[start]

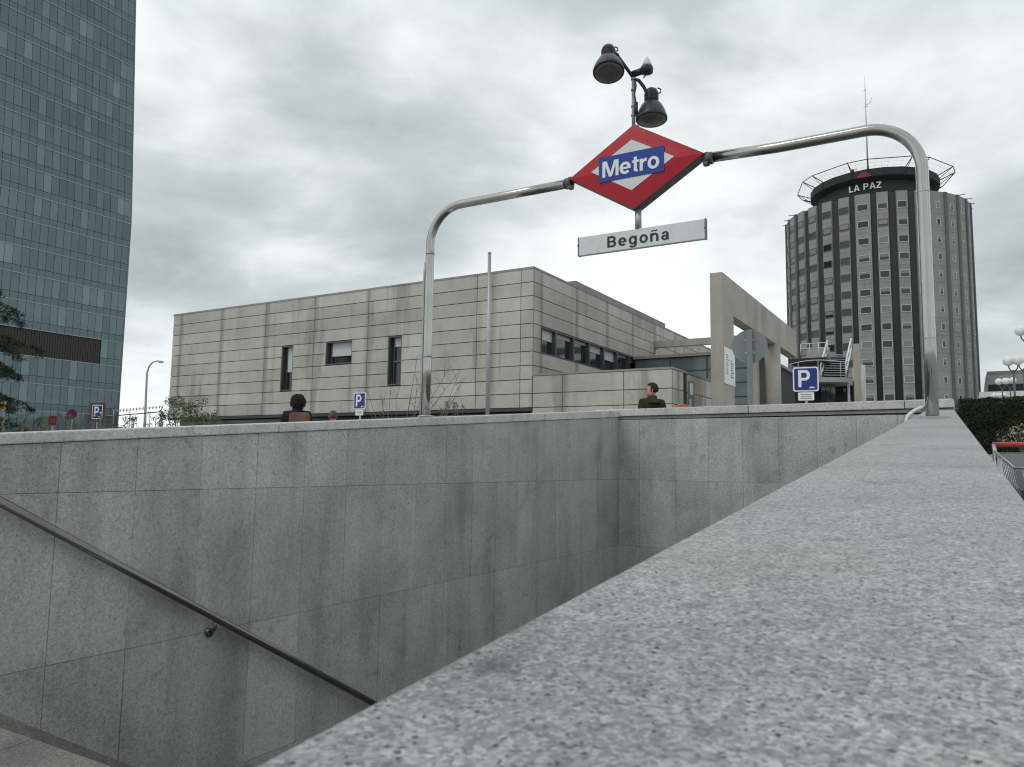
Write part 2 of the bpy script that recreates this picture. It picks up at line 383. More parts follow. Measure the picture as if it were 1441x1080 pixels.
# ------------------------------------------------------------------ ground
SW_L, SW_R, SW_N, SW_F = -4.42, -.15, 1.75, 10.62     # stairwell opening
def gsheet(b, x0, x1, y0, y1):
    ys = sorted({y0, y1, *[y for y in (-25, 32) if y0 < y < y1]})
    for a, c in zip(ys, ys[1:]):
        b.face([(x0,a,ground_z(a)),(x1,a,ground_z(a)),(x1,c,ground_z(c)),(x0,c,ground_z(c))])
b = MB()
gsheet(b, -1500, SW_L-.1, -400, 2500); gsheet(b, SW_R-.02, 1500, -400, 2500)
gsheet(b, SW_L-.1, SW_R-.02, SW_F+.1, 2500); gsheet(b, SW_L-.1, SW_R-.02, -400, -4)
structure(b.build('pavement', 'pavement'))
b = MB(); n_ = 12
for i in range(n_):
    ya, yb = -4+(SW_N+4)*i/n_, -4+(SW_N+4)*(i+1)/n_-.004
    for j in range(7):
        xa, xb = SW_L+.02+.62*j, min(SW_L+.02+.62*(j+1)-.004, SW_R-.06)
        b.hexa([(xa,ya,ground_z(ya)-.05),(xb,ya,ground_z(ya)-.05),(xb,yb,ground_z(yb)-.05),(xa,yb,ground_z(yb)-.05),(xa,ya,ground_z(ya)),(xb,ya,ground_z(ya)),(xb,yb,ground_z(yb)),(xa,yb,ground_z(yb))])
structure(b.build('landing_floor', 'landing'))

# stairs: treads going down along +Y from the landing
b = MB(); rise, run = .182, .28; z0 = ground_z(SW_N)
for k in range(19):
    y = SW_N + run*k; z = z0 - rise*(k+1)
    b.box(-4.40, -.30, y, y+run+.02, z-.16, z)
b.box(-4.40, -.30, SW_N+run*19, SW_F, z0-rise*20-.1, z0-rise*20)
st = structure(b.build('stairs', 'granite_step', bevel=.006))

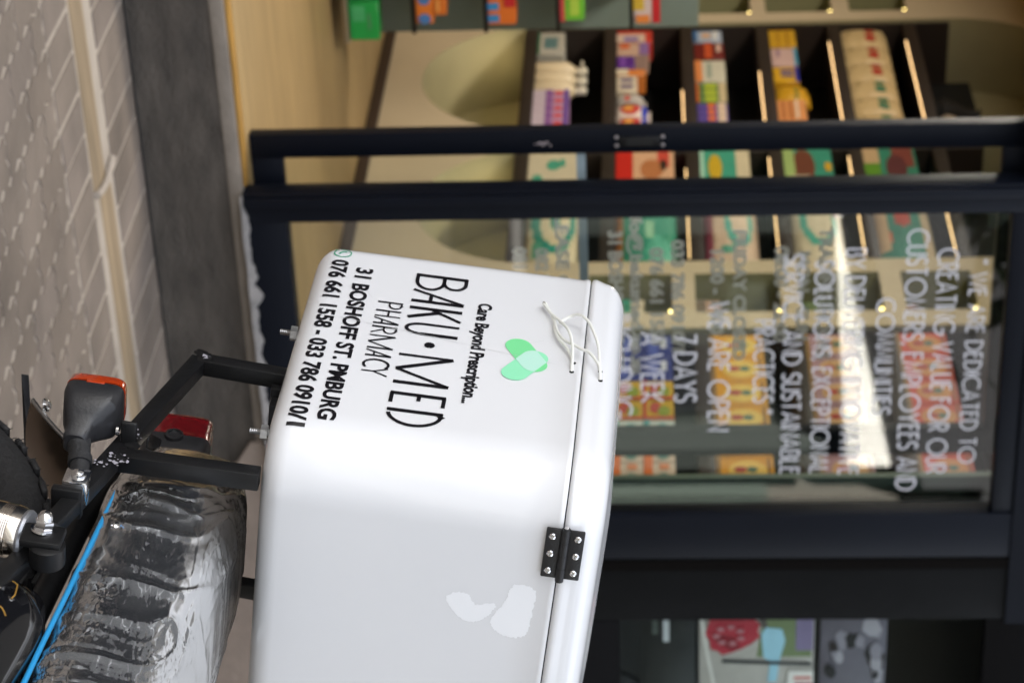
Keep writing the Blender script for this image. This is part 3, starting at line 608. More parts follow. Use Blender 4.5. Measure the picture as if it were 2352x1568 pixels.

[end]

### EXERCISE DIRECTIONS
Write out each line again precisely as it appears, skipping every picture.

### ANSWER TO THIS PROBLEM
Write part 2 of the bpy script that recreates this picture. It picks up at line 383. More parts follow. Measure the picture as if it were 1441x1080 pixels.
# ------------------------------------------------------------------ ground
SW_L, SW_R, SW_N, SW_F = -4.42, -.15, 1.75, 10.62     # stairwell opening
def gsheet(b, x0, x1, y0, y1):
    ys = sorted({y0, y1, *[y for y in (-25, 32) if y0 < y < y1]})
    for a, c in zip(ys, ys[1:]):
        b.face([(x0,a,ground_z(a)),(x1,a,ground_z(a)),(x1,c,ground_z(c)),(x0,c,ground_z(c))])
b = MB()
gsheet(b, -1500, SW_L-.1, -400, 2500); gsheet(b, SW_R-.02, 1500, -400, 2500)
gsheet(b, SW_L-.1, SW_R-.02, SW_F+.1, 2500); gsheet(b, SW_L-.1, SW_R-.02, -400, -4)
structure(b.build('pavement', 'pavement'))
b = MB(); n_ = 12
for i in range(n_):
    ya, yb = -4+(SW_N+4)*i/n_, -4+(SW_N+4)*(i+1)/n_-.004
    for j in range(7):
        xa, xb = SW_L+.02+.62*j, min(SW_L+.02+.62*(j+1)-.004, SW_R-.06)
        b.hexa([(xa,ya,ground_z(ya)-.05),(xb,ya,ground_z(ya)-.05),(xb,yb,ground_z(yb)-.05),(xa,yb,ground_z(yb)-.05),(xa,ya,ground_z(ya)),(xb,ya,ground_z(ya)),(xb,yb,ground_z(yb)),(xa,yb,ground_z(yb))])
structure(b.build('landing_floor', 'landing'))

# stairs: treads going down along +Y from the landing
b = MB(); rise, run = .182, .28; z0 = ground_z(SW_N)
for k in range(19):
    y = SW_N + run*k; z = z0 - rise*(k+1)
    b.box(-4.40, -.30, y, y+run+.02, z-.16, z)
b.box(-4.40, -.30, SW_N+run*19, SW_F, z0-rise*20-.1, z0-rise*20)
st = structure(b.build('stairs', 'granite_step', bevel=.006))

Keep writing the Blender script for this image. This is part 3, starting at line 608. More parts follow. Use Blender 4.5. Measure the picture as if it were 2352x1568 pixels.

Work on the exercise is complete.